Zudem – und jetzt gut zugehört – sind auch wir für eine moderate Randbebauung,

[Ah! von der SPD]

und zwar aus städtebaulichen und aus wohnungspolitischen Gründen, vor allem am Tempelhofer Damm.

[Vereinzelter Beifall bei den GRÜNEN und der SPD]

Denn letztendlich geht es auch darum, Neubau für die dringend benötigten Wohnungen in der wachsenden Stadt zu schaffen. Verstehen Sie mich jetzt nicht falsch: Ich unterstütze damit keinesfalls die Schnellschussplanung des Senats. Der macht nämlich nur Wohnungspolitik für Faule. Die Ränder werden sozusagen herausgeschnitten und als große Tortenstücke für den Wohnungsbau präsentiert.

Ich würde die Schaffung sozialverträglichen Wohnraums und die Entwicklung einer tragfähigen Infrastruktur für die angrenzenden Kieze begrüßen, sodass ein lebendiges und vor allem durchmischtes Wohnquartier entstehen kann. Beharren jetzt Senat und Bürgerinitiative auf ihren Positionen, können wir in den nächsten vier Monaten dabei zusehen, wie zwei Züge aufeinander zu rasen. Setzen sie alles auf eine Karte, kommt es am Ende zum Crash. Das wäre kein Gewinn für Berlin, denn dabei gibt es nur Verlierer. Deshalb ist genau jetzt der Moment, aufeinander zuzugehen, statt gegeneinander zu kämpfen.
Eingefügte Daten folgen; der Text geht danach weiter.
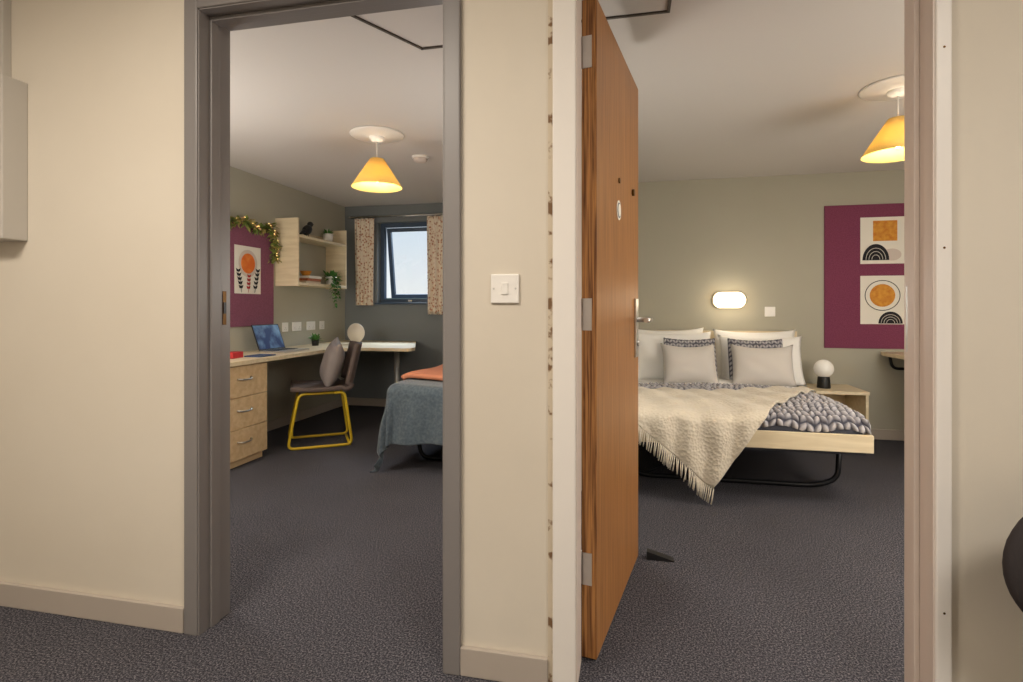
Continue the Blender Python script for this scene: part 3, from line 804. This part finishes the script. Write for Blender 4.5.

[Beifall bei den GRÜNEN – Vereinzelter Beifall bei der LINKEN und den PIRATEN]

Wie Sie wissen, können wir am 25. Mai über den Gesetzentwurf der Initiative abstimmen lassen oder als Abgeordnetenhaus diesen Gesetzentwurf übernehmen. Es gibt aber auch einen dritten Weg. Dieser besteht darin, dass wir einen alternativen Gesetzentwurf zur Abstimmung bringen. Ich sehe genau in diesem dritten Weg die einzige Möglichkeit, den Crash zu verhindern. Deshalb möchte ich Sie, liebe Kollegen und Kolleginnen hier im Abgeordnetenhaus, auch dazu einladen, mit uns gemeinsam einen solchen Entwurf zu entwickeln und einzubringen. Wenn es uns gelingen sollte, einen Allfraktionenentwurf abzustimmen und diesen im Vorfeld mit dem Senat, aber auch mit der Bürgerinitiative zu verhandeln, könnte darin genau der Mittelweg bestehen, der als eine breit getragene Lösung in ganz Berlin akzeptiert wird.